I'd actually prefer it if the "no Googling!" thing in the introduction were downplayed. Ultimately in these stories it really doesn't matter: the story is much more about the meandering and somewhat dreamlike journey, and about her interactions with people along the way, than it is about the solution.
posted by We had a deal, Kyle at 8:59 PM on June 27, 2015 [2 favorites]
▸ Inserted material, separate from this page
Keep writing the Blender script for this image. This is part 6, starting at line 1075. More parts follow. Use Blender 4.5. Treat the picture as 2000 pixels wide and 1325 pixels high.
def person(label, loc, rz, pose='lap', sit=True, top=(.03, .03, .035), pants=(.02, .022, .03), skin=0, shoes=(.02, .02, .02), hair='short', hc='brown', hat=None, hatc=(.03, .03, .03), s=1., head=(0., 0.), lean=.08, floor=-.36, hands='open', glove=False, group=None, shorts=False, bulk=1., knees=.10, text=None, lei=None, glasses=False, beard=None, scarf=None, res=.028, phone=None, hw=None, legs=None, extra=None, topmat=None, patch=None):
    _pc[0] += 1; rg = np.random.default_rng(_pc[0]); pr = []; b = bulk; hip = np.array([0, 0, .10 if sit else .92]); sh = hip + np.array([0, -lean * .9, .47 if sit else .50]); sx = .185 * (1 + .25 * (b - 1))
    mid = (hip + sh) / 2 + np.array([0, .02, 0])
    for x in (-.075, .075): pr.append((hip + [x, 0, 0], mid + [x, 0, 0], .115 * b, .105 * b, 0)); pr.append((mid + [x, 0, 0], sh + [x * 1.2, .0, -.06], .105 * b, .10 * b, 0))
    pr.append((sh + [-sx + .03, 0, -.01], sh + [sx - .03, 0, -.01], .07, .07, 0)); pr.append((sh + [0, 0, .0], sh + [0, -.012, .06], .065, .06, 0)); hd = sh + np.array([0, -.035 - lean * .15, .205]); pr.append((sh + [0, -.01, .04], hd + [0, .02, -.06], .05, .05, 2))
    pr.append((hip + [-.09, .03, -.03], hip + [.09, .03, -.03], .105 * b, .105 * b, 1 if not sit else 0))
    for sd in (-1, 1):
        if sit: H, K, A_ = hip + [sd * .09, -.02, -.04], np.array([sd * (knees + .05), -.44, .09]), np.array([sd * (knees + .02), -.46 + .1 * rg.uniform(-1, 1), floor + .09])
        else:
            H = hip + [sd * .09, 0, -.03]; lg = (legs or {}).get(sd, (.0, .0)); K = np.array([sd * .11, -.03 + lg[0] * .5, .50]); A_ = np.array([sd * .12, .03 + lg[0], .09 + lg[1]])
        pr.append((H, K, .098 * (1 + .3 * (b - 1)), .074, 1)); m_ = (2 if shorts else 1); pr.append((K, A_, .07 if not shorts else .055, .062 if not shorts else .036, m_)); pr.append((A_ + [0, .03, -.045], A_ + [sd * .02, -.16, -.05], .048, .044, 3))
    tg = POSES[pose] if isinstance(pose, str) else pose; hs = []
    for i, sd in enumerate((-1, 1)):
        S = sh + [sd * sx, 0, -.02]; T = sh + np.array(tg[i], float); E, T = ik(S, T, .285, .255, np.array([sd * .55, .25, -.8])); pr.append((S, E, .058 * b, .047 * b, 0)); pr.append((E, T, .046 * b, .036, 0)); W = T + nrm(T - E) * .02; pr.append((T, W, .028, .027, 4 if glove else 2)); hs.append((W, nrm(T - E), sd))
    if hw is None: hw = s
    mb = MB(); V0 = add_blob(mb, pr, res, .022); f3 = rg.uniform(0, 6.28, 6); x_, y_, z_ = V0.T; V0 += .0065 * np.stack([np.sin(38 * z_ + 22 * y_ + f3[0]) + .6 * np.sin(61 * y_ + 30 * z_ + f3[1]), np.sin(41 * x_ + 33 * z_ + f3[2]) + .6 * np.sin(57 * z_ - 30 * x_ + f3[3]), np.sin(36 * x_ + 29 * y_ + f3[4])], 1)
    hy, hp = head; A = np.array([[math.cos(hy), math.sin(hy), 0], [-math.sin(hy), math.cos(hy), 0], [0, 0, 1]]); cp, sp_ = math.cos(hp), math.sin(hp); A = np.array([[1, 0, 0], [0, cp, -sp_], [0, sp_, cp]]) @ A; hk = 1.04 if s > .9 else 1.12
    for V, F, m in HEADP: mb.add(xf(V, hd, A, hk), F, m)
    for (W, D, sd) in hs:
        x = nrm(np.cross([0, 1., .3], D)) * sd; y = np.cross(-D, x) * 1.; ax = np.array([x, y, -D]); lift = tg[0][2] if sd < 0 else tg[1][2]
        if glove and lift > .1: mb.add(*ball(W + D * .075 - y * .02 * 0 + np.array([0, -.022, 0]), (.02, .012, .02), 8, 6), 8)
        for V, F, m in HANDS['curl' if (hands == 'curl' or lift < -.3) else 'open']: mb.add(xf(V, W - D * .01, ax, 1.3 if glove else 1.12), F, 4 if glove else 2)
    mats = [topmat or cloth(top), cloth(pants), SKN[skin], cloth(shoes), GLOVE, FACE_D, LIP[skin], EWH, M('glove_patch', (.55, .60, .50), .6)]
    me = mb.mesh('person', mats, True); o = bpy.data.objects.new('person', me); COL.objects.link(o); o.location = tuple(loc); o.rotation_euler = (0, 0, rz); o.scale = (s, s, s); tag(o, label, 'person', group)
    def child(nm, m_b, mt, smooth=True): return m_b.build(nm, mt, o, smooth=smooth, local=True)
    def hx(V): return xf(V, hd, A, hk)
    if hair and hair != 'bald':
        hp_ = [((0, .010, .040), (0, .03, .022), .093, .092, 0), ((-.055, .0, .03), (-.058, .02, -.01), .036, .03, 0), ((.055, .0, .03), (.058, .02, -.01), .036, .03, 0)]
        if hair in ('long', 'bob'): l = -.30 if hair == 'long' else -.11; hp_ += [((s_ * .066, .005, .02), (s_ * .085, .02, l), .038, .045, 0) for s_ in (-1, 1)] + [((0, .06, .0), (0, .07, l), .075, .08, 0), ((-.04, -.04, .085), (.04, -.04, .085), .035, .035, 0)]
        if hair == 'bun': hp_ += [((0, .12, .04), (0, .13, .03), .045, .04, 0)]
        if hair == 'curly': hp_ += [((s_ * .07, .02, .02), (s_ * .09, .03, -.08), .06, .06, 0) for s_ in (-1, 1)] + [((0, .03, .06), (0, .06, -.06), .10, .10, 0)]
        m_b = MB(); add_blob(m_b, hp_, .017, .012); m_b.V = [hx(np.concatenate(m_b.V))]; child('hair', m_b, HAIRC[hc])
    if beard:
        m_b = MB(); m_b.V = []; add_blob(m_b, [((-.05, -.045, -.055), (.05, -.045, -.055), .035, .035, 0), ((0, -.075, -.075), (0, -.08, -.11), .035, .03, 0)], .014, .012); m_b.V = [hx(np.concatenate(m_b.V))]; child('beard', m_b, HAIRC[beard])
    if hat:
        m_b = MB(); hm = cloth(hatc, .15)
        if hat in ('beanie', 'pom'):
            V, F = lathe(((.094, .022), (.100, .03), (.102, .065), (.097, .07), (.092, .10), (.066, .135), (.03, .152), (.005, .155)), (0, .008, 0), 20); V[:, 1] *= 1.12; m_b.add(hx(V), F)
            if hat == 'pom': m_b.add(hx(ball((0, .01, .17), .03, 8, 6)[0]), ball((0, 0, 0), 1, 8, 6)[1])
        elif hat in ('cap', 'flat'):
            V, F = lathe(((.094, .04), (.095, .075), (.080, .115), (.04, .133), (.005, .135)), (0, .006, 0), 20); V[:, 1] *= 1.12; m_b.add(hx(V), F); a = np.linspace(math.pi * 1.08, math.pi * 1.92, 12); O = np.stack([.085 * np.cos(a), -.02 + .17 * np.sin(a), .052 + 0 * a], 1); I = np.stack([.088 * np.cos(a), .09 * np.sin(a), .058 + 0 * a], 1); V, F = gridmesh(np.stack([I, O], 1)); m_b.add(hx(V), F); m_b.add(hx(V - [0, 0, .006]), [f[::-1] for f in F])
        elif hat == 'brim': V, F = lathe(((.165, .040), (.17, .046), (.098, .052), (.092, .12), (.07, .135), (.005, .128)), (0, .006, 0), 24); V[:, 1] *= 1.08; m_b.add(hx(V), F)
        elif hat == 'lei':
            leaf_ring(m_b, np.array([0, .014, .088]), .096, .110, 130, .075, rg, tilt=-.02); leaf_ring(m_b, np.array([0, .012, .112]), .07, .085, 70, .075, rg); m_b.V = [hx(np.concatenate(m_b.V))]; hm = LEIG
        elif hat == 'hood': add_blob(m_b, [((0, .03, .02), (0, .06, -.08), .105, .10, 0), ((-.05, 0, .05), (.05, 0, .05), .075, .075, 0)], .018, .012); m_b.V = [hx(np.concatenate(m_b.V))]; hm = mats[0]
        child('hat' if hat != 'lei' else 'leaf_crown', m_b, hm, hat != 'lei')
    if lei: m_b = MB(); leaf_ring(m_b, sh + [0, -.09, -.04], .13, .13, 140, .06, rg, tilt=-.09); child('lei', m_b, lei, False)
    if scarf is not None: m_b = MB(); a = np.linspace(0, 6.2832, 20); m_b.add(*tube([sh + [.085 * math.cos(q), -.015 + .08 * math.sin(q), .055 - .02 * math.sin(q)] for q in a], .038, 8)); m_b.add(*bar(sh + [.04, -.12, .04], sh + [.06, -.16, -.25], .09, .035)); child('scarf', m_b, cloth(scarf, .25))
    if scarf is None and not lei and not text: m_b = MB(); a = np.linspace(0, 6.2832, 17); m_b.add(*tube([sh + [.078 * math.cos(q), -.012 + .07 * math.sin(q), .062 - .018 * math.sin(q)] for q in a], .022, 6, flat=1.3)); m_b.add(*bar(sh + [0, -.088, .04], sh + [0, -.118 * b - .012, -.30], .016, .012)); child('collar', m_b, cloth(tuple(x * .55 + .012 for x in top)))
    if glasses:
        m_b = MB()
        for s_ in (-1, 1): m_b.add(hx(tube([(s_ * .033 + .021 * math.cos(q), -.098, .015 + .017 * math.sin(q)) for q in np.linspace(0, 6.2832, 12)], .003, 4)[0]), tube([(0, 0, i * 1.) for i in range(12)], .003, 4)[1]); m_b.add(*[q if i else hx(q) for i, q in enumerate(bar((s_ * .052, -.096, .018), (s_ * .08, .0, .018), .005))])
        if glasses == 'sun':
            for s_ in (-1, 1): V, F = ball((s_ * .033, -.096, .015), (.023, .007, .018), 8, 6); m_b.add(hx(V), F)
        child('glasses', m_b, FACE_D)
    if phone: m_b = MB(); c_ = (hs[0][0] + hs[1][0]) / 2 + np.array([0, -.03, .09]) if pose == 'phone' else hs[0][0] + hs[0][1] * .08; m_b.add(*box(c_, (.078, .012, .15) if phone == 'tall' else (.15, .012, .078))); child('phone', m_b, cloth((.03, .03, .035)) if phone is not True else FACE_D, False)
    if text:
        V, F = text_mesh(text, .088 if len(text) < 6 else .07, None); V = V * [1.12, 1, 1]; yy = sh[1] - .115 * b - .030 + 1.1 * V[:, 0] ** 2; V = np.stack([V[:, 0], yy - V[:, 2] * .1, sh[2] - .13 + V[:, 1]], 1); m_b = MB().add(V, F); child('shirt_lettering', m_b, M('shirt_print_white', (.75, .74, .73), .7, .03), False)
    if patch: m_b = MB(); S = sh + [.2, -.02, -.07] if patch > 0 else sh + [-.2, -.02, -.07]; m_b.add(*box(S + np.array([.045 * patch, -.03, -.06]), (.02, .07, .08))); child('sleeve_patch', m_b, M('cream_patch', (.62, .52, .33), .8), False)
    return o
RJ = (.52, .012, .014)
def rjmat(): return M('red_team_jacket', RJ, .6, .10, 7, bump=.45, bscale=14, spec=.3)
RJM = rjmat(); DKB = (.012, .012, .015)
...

Super late to this one but it was so charming I had to look up the thread on it. I was hooked from the toaster noise. The reunification scene with Hans at the age of 80 (!!) was great -- really left you kind of amazed by how easily it might not have happened at all. I also liked the mild "fridge horror" of wondering whether the "benign troublemaker" kid has actually poached the buckle himself, or if the thieves ditched it when they realized it was too uniquely identifiable and he just picked it up as he said he did.
posted by en forme de poire at 3:26 PM on August 2, 2016

This was a much stronger episode than the first two -- in large part because Hans Jordi played a unifying role that allowed for the other stories we heard (the eclipse painter, the intern) to fit into the larger whole and feel cohesive. I felt in the earlier episodes that Starlee Kine was just grasping for material. But here it felt both serendipitous.